--- STATED PROBLEM ---
Starting with the line that contains "The Blender Python" and stopping after the line that contains "t = sofa('purple", output every line exactly as it stands.

--- DATASET ROWS ---
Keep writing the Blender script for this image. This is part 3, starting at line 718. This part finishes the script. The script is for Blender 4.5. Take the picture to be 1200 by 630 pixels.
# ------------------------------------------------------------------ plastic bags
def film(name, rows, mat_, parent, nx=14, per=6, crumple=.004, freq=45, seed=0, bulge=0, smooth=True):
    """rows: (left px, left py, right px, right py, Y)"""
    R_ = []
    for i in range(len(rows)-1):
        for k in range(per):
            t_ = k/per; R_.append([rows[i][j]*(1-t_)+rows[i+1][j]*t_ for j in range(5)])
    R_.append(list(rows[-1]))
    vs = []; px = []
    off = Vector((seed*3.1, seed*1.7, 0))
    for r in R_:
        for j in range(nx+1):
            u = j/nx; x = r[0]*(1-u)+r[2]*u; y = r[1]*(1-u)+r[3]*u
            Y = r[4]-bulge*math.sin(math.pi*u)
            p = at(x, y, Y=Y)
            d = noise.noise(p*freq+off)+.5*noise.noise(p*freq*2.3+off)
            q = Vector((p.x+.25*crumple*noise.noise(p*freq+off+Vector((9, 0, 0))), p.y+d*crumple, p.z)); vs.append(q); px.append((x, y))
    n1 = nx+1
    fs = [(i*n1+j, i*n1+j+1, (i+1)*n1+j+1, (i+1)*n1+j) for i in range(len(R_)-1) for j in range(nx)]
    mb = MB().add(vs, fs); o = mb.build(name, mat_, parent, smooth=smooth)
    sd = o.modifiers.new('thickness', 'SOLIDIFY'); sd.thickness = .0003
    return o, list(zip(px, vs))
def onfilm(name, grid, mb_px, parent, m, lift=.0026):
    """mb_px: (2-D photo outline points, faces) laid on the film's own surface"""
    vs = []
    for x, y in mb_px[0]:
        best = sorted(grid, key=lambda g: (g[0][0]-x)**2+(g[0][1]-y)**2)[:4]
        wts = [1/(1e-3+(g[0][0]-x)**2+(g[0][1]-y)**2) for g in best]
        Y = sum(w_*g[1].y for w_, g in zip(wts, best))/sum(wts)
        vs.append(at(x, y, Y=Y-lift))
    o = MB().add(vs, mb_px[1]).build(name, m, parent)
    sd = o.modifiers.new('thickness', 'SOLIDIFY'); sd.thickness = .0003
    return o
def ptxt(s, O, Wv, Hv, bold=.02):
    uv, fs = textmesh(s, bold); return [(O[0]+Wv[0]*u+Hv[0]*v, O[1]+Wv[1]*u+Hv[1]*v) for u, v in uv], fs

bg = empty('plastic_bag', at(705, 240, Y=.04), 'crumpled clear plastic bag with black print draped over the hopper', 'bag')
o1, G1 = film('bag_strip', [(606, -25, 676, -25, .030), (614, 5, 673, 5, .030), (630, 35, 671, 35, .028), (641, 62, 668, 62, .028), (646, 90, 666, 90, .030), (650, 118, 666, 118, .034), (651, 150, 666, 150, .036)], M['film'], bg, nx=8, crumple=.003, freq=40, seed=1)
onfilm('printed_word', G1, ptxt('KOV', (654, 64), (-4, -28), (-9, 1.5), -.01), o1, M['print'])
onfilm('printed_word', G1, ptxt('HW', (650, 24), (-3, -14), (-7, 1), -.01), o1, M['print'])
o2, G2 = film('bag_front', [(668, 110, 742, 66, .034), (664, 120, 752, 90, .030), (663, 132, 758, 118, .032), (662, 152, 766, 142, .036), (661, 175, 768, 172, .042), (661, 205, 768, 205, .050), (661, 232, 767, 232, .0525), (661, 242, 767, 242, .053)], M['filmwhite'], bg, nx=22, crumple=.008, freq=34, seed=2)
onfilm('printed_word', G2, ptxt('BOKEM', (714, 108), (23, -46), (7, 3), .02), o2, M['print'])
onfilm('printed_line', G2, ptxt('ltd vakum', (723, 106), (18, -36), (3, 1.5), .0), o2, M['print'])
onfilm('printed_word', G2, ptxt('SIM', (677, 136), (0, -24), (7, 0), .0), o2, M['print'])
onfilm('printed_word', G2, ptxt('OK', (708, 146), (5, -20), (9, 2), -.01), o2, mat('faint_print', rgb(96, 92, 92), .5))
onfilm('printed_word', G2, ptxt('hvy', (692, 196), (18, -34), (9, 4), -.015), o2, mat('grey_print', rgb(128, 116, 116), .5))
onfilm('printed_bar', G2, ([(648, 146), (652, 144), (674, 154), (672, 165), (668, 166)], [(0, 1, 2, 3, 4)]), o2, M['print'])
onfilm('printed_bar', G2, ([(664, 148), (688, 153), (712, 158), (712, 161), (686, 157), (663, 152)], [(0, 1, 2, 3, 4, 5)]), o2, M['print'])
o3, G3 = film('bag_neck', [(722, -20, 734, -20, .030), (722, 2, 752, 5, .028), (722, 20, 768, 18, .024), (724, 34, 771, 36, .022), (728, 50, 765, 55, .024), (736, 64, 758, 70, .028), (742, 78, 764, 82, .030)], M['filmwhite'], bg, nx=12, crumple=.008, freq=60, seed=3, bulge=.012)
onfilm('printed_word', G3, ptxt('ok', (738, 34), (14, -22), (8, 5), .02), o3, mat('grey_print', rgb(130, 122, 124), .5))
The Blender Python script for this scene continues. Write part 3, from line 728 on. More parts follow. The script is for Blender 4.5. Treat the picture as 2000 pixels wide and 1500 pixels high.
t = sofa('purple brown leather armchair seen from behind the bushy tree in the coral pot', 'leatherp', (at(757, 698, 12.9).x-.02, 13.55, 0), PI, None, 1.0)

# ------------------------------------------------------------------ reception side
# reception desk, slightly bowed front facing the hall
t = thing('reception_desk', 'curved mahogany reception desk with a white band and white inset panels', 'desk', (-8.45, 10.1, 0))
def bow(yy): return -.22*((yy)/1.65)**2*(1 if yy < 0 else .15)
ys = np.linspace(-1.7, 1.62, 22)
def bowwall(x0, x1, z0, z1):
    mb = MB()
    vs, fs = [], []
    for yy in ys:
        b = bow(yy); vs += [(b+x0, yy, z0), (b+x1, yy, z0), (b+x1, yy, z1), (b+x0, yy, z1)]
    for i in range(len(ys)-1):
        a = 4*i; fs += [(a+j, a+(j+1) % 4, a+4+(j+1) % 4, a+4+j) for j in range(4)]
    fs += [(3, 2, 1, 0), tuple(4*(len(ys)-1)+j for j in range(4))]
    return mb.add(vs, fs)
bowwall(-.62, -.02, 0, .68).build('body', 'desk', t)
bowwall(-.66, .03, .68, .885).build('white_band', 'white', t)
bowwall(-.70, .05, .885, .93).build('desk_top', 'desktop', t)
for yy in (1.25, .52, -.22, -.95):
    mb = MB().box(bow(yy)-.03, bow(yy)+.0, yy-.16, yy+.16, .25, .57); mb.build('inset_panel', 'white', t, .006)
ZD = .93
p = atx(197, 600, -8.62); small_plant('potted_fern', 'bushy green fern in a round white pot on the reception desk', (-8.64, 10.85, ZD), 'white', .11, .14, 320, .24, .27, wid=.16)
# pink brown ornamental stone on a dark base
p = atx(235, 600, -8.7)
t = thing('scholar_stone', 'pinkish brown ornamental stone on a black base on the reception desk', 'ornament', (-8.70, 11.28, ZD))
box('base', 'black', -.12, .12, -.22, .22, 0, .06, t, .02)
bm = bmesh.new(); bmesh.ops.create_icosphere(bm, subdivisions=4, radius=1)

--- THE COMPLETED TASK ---
The Blender Python script for this scene continues. Write part 3, from line 728 on. More parts follow. The script is for Blender 4.5. Treat the picture as 2000 pixels wide and 1500 pixels high.
t = sofa('purple brown leather armchair seen from behind the bushy tree in the coral pot', 'leatherp', (at(757, 698, 12.9).x-.02, 13.55, 0), PI, None, 1.0)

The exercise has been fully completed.